I appreciate that there are many closed-minded people in the world who are also what we might consider psychically closed, who could benefit from having their "closed circle" worldviews opened up. I also know that once someone makes a transition from what for convenience I'll refer to as consensus reality to non-consensus reality, and a whole new world of experience opens up for them, there are endless traps.
(There are countless non-extreme examples, but an extreme example would be when several dozen adults who seem reasonably intelligent and educated decide, on the basis of mystical experience, that there is a space ship hidden behind a comet and that within this spaceship is a portal to a "Level Above Human," and in order to access this portal, they participate in mass suicide.)
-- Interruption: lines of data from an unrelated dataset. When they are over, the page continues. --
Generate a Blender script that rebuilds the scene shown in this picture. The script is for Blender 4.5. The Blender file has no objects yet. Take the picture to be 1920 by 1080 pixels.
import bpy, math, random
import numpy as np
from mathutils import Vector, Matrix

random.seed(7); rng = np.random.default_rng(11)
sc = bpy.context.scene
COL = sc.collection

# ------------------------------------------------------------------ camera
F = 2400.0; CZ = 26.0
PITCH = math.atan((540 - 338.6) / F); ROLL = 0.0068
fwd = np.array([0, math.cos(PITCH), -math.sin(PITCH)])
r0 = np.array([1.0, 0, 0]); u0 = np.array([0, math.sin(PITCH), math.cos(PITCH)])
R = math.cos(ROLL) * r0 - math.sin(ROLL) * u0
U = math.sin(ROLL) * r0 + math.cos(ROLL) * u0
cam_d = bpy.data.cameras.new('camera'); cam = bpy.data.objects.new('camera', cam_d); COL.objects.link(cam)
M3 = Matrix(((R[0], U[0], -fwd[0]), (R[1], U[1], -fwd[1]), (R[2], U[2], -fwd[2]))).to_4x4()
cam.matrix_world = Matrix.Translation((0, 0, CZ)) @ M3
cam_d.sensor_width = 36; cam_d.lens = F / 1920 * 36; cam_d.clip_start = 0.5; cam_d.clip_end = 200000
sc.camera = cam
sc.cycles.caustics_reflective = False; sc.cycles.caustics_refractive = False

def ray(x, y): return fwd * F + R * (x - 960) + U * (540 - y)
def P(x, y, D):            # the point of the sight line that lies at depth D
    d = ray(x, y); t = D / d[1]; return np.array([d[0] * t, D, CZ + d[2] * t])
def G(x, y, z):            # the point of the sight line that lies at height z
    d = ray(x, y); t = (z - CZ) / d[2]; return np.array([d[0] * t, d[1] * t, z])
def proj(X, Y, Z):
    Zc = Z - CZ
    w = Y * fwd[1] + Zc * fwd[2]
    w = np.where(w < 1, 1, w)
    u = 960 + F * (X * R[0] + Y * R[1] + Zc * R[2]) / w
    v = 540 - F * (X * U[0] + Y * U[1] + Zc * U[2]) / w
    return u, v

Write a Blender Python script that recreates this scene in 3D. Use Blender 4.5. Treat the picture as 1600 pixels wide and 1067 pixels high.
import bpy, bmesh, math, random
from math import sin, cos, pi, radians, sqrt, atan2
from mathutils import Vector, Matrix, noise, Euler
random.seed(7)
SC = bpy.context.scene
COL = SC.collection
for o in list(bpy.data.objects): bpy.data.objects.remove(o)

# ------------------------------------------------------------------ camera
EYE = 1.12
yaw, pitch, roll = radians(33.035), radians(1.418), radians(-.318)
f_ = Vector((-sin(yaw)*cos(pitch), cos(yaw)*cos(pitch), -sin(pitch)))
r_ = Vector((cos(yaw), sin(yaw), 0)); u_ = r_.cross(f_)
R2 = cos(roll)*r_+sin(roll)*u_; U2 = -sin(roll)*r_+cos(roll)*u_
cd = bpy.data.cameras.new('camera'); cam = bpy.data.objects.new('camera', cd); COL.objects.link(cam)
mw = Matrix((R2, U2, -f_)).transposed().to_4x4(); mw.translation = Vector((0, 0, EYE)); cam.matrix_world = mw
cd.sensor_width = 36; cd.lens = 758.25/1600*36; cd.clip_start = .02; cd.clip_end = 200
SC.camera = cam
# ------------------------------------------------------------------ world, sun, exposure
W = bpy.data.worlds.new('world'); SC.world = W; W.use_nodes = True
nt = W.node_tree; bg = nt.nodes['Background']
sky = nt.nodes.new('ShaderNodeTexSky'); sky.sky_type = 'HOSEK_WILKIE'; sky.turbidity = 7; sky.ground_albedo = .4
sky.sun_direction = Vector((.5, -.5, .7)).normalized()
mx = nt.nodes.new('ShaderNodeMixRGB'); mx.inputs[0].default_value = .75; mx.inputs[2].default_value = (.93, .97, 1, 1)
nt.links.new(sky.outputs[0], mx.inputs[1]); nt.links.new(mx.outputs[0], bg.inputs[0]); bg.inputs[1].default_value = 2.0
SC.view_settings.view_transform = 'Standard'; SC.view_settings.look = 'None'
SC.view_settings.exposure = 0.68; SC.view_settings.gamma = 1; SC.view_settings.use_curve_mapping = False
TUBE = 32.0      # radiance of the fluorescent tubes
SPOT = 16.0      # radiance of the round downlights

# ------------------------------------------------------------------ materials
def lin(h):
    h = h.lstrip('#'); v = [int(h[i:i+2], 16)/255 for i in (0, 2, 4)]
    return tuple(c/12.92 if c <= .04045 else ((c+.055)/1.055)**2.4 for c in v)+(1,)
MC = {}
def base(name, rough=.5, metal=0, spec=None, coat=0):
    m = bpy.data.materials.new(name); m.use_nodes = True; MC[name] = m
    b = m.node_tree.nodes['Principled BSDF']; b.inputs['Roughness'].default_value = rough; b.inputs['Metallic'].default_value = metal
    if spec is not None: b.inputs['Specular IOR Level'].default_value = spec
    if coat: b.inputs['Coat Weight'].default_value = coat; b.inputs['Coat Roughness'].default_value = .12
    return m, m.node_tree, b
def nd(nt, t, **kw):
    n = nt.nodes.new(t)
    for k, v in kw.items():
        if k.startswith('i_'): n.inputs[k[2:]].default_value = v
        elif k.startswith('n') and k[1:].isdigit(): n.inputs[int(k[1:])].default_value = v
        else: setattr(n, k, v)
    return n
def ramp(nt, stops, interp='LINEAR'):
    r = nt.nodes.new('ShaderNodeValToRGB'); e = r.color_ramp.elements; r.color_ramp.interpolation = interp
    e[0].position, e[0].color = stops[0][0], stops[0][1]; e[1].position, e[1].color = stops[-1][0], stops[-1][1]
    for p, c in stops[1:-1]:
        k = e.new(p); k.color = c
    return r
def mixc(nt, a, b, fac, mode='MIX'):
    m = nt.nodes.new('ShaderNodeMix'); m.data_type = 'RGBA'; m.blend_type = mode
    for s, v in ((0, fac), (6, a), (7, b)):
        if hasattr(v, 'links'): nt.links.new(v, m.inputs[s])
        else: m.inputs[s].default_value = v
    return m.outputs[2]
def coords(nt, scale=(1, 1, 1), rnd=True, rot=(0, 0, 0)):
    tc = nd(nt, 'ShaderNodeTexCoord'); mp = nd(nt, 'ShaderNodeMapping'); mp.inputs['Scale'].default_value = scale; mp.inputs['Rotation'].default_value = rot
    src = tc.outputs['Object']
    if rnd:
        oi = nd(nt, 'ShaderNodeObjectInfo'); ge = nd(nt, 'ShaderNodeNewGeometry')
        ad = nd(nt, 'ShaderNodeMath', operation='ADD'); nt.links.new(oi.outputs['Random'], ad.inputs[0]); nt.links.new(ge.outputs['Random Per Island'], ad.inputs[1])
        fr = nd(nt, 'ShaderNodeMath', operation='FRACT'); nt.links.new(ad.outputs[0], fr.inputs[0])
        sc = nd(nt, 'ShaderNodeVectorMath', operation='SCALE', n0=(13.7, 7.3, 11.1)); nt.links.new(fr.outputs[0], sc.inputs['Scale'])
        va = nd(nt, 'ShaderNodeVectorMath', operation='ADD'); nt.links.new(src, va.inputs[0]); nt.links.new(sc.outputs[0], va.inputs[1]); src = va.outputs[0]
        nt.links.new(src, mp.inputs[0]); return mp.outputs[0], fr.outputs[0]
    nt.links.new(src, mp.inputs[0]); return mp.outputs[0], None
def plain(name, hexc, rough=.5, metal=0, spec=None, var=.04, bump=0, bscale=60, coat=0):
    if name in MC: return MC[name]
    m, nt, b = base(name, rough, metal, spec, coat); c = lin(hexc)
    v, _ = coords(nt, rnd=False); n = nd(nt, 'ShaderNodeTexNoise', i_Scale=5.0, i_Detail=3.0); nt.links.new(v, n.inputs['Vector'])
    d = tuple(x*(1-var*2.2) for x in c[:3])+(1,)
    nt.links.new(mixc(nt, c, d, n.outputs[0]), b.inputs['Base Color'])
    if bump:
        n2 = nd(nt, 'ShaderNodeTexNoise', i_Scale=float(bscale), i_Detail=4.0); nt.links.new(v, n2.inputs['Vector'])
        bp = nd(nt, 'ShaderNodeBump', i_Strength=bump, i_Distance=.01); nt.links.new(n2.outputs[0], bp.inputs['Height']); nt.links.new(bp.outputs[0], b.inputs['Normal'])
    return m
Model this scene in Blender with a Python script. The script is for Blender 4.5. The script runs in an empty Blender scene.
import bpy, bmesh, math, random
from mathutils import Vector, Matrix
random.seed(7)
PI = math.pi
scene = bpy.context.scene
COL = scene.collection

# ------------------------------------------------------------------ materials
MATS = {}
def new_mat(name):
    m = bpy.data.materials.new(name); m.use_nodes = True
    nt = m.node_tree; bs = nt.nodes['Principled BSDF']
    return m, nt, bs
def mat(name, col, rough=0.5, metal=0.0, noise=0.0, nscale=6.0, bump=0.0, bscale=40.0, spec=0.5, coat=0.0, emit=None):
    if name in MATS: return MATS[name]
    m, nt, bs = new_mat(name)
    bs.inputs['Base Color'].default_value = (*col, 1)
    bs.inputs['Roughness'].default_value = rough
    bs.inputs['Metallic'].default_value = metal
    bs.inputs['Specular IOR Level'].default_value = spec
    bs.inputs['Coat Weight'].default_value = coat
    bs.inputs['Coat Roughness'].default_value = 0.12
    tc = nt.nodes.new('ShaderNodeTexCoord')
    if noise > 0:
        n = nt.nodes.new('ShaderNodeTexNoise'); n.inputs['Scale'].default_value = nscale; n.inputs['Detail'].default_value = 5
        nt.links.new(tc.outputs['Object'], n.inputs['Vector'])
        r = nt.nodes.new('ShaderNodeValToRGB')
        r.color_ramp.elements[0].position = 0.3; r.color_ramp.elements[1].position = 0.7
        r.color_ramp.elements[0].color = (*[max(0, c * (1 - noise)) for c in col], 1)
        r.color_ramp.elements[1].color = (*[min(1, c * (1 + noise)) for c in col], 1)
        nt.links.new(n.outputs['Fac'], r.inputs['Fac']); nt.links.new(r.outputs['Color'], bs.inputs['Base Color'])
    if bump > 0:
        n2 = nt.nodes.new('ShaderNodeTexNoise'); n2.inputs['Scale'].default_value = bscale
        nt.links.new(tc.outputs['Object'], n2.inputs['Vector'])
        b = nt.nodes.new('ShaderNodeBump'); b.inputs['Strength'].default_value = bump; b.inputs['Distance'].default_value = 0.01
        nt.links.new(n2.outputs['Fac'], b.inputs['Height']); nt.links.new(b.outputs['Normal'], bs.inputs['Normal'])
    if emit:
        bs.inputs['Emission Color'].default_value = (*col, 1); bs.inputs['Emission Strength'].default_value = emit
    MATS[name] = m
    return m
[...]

I don't think that people who are psychically (by which I mean psychologically, albeit in as broad a sense as possible) closed should remain so because of the potential risks of opening up. But I also don't think that people who do open up to what really and truly appears to be an ontological supranatural dimension should fail to recognize that appearances can be deceiving, and that there is always an interpretive process at work whenever anyone makes any kind of assertions based on deep meditative, contemplative, or mystical experience.
One approach is to do exactly as Salmon seems to suggest when he quotes David Lane's advice (see Lane's articles at Integralworld.net) to "confess our own ignorance." There is no conflict whatsoever between having profound mystical experiences and confessing our own ignorance about what, if anything, these experiences may imply about ontology (what exists or doesn't exist, how things exist, etc.).